I've heard that most hacks are an inside job. Better to remove the ability even for people you trust to log in as others.
It's not about just you. Users tend to share passwords across systems. Maybe some day (God forbid) you have a breach that has nothing to do with passwords, but in the course of that breach your authentication tables will be one of the attacker's targets. If you store passwords in plain-text, you have also just compromised user accounts at many other services, and your very bad day just got quite a lot worse.
If you think this kind of thing doesn't happen, go talk to the guys at reddit.
The whole LinkedIn "scandal" was all about leaked hashed passwords.
As I see it, security isn't about anything other than making data retrieval inconvenient.
And by inconvenient in the ideal case we mean it'll take you millions of compute years to access (ie single CPU trying to guess at password would take on the scale of millions of years).
If you store passwords in cleartext, that takes a total of 0 compute years to access. The LinkedIn scandal would have looked much worse. All you have to do is SELECT * FROM USERS
(either via injection or an insider).
People often reuse passwords, so if people learn your password, it means a whole world of data becomes accessible to them (not just their LinkedIn, for example). So it becomes a very personal risk. As a webmaster it's rude not to at least hash passwords: you don't have that much respect for your users to take the basic step of trying to protect their information.

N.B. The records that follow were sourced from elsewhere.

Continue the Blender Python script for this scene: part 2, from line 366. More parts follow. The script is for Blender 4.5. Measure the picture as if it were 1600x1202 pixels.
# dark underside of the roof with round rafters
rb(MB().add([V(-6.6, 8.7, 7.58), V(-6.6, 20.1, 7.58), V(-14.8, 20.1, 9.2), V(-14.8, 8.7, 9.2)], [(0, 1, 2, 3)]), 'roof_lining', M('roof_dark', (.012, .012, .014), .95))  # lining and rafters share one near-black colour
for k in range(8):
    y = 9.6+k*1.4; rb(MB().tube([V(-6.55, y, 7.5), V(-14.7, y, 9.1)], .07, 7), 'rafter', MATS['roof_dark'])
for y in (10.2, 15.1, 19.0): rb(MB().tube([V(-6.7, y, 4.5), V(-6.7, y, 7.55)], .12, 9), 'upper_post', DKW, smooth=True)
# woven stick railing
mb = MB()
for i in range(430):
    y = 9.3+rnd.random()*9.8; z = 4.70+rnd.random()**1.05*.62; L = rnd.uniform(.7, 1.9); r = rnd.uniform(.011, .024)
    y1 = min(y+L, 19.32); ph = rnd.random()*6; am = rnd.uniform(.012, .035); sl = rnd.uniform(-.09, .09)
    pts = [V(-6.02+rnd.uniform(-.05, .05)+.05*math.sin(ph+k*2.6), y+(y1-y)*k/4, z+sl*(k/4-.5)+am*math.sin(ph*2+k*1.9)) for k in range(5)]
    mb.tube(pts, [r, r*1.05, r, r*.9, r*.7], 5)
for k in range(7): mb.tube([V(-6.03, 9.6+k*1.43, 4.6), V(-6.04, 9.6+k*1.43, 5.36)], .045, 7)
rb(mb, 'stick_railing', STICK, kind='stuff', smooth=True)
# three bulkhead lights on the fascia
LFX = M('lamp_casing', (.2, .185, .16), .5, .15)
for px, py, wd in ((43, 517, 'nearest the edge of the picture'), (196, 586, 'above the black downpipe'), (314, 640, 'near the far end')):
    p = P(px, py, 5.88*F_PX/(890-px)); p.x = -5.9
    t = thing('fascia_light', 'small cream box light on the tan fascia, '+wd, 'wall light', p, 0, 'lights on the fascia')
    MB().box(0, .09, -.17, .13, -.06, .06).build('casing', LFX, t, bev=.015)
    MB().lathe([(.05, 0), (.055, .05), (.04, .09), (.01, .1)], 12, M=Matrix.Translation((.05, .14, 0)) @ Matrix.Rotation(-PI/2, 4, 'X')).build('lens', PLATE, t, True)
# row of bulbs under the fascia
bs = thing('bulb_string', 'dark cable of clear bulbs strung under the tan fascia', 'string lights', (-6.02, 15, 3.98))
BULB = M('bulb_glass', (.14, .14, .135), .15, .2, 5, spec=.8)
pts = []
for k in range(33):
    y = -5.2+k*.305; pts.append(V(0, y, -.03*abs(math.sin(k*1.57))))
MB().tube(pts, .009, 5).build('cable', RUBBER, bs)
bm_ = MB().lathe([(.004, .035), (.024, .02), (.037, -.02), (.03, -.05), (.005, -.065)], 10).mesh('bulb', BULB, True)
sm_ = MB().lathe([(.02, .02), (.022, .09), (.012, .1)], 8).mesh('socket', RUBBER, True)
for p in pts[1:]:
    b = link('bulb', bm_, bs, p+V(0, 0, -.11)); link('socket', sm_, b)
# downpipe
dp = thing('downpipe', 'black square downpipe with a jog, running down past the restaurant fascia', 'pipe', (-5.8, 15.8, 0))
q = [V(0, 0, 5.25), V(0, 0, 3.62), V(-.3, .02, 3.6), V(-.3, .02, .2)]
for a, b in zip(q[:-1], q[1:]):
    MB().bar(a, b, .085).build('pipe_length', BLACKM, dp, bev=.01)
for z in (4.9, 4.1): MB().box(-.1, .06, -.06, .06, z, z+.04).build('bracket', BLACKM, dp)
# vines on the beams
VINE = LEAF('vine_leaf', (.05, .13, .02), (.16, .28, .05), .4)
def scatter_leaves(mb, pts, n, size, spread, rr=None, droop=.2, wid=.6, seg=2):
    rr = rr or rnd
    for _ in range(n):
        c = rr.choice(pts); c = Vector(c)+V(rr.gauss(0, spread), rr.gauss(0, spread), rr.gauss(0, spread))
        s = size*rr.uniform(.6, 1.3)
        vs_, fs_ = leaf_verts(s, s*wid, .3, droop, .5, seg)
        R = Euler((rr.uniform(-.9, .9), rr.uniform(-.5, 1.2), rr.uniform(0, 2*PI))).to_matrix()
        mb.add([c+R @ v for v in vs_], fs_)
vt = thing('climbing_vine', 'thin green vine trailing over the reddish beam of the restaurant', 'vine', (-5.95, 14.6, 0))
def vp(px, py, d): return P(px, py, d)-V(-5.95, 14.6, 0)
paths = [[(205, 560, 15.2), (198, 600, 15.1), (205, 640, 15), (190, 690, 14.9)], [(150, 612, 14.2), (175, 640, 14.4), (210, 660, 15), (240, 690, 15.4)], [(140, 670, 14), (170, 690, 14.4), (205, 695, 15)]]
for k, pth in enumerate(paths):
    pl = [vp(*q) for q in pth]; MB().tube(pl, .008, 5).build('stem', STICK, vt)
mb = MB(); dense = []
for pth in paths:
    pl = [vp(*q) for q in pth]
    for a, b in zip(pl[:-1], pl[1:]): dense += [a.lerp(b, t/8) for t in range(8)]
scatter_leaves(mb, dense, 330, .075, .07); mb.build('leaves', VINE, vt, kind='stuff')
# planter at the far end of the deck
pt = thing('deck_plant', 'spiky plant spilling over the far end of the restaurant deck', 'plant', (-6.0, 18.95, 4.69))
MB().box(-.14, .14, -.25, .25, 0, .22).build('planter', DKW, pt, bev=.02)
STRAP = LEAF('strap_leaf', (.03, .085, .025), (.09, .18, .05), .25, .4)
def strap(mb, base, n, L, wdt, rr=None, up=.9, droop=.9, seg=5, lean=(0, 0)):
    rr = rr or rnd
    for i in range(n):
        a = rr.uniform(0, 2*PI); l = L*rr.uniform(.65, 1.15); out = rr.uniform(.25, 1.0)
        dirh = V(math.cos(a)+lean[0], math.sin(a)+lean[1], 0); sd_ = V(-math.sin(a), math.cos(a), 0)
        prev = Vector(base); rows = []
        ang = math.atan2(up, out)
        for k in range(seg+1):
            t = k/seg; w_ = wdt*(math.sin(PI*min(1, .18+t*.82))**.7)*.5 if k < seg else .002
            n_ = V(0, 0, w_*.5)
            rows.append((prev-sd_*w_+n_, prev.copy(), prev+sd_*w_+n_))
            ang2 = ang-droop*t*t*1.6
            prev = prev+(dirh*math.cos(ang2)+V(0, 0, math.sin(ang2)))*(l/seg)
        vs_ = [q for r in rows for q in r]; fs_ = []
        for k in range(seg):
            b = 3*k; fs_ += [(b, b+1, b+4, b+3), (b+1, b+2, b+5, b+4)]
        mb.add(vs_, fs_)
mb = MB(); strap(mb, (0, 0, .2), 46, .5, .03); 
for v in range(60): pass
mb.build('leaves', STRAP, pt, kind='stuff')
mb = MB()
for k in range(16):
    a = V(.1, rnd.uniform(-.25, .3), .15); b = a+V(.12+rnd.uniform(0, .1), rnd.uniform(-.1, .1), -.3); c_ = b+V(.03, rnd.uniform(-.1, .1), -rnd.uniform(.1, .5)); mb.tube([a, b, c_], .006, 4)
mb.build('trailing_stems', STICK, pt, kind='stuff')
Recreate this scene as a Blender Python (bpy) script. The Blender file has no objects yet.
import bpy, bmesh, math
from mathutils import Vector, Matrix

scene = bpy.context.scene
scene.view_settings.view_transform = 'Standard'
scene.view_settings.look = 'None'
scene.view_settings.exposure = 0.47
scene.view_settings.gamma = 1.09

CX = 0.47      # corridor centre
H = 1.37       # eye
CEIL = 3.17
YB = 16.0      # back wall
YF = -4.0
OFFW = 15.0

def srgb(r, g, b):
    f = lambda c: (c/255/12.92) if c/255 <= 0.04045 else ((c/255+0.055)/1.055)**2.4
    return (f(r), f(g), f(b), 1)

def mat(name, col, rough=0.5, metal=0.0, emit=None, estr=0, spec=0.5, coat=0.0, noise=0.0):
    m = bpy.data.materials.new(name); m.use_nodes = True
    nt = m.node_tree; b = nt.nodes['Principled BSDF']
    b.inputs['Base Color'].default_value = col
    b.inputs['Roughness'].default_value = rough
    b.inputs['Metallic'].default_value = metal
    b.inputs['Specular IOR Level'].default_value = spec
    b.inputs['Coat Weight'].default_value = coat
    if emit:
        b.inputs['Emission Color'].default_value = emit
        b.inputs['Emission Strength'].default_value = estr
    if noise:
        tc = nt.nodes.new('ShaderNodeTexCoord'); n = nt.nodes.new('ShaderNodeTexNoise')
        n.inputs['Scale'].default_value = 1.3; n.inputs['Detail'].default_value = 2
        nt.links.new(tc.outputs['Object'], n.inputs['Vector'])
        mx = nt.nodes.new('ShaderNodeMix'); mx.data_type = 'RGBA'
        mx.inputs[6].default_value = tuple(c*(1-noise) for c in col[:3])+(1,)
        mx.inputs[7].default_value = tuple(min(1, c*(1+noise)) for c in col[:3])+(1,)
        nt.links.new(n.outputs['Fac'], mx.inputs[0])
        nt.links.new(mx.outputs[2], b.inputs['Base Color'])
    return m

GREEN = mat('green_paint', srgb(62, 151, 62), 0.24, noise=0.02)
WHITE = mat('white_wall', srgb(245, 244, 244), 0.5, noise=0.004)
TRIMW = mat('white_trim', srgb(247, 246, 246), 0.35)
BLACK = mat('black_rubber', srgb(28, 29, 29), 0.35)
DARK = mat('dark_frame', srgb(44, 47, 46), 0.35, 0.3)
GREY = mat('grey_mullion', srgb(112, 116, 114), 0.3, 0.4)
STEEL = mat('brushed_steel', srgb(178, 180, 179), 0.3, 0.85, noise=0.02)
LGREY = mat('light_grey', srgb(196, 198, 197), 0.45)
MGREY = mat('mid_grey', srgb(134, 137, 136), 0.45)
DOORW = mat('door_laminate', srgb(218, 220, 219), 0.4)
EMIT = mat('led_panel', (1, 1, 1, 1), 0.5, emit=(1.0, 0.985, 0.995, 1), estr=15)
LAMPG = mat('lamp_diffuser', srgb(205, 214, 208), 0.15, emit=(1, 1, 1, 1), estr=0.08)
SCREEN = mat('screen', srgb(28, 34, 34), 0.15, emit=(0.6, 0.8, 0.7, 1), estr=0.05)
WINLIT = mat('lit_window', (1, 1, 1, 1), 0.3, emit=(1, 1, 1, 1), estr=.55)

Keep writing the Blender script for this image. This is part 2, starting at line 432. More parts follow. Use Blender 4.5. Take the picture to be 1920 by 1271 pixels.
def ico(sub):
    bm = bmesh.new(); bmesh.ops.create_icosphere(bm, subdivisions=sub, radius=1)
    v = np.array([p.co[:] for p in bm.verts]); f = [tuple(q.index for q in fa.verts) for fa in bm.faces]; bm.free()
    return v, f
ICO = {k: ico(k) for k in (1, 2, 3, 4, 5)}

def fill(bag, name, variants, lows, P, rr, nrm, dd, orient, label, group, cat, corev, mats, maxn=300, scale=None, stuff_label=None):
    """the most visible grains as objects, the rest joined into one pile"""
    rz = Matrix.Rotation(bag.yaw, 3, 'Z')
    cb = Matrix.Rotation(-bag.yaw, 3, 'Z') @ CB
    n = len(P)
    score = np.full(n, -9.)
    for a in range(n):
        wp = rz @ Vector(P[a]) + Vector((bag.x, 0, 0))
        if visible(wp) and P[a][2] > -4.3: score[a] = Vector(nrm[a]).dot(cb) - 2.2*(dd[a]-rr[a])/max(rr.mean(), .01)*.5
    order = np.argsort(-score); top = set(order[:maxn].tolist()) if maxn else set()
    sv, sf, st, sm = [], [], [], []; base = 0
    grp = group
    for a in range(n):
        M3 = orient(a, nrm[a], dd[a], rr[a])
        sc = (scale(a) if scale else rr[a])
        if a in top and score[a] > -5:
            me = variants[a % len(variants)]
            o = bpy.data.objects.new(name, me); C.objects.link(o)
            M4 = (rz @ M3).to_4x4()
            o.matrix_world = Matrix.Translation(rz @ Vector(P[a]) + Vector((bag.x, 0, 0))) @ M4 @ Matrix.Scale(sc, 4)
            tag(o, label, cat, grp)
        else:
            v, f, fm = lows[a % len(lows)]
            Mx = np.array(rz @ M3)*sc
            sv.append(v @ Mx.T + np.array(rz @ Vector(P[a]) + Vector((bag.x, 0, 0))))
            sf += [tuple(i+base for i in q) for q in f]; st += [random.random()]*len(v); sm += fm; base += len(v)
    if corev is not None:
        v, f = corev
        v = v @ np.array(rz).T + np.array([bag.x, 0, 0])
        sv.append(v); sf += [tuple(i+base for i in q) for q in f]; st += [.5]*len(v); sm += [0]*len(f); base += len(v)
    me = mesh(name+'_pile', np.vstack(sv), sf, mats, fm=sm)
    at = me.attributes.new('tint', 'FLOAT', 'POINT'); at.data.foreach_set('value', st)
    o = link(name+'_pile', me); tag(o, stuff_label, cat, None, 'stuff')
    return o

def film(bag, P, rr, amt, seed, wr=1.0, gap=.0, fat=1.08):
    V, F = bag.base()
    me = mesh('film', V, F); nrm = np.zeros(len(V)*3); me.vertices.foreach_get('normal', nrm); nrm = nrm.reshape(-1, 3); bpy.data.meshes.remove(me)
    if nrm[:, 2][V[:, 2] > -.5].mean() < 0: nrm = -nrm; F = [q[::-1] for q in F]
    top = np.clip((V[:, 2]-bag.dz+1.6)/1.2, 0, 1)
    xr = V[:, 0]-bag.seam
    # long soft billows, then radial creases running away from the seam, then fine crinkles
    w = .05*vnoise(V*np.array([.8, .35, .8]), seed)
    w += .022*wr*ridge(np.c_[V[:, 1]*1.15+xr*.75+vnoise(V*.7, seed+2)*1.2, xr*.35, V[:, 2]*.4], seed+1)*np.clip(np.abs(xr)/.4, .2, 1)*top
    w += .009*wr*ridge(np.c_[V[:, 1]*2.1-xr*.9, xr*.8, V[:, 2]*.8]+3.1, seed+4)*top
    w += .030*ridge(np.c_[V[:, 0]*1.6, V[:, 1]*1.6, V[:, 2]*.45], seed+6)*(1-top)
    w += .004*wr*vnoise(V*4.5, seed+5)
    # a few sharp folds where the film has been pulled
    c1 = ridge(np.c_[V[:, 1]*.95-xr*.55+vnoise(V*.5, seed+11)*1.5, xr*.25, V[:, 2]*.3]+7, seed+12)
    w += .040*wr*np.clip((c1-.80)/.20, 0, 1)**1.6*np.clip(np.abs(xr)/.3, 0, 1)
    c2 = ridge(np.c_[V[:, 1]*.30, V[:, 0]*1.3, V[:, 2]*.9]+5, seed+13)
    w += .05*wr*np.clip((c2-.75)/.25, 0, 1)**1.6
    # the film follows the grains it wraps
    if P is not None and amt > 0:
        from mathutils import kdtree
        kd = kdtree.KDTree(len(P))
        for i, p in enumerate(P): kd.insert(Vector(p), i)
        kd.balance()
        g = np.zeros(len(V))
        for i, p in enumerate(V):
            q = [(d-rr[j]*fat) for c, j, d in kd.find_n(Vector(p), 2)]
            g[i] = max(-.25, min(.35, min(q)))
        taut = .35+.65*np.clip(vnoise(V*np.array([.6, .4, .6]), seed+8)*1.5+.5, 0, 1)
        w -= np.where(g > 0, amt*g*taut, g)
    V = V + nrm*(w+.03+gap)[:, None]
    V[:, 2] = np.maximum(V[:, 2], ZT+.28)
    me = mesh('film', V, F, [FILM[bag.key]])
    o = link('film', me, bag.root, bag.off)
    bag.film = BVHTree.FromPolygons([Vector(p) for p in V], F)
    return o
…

Even if the hashed password can be cracked, you're at least taking the bare minimum step to protect your users.
People often use the same username/password for different accounts on other websites (including, e.g., online access to bank accounts).
Once you've discovered this hack and have secured your database, the hacker will still have the ability to login to your user's accounts.
Sometime, you don't know who will be the system administrator. You still want to protect your users from them.. So, by hashing passwords and all important information (such as credit card), you make it really harder for the hacker or administrator. And, I think password should never be written literally. I mean, I used a password since 2 years and I have never seen it written down.. why an administrator that I don't know should see MY password ?!
If he can decrypt the passwords, he can probably get access to your user's accounts on other sites as well (as, no matter how many times we tell people not to re-use passwords, they do). Storing plaintext passwords is a good way to give away all your users' PayPal, eBay & Amazon accounts.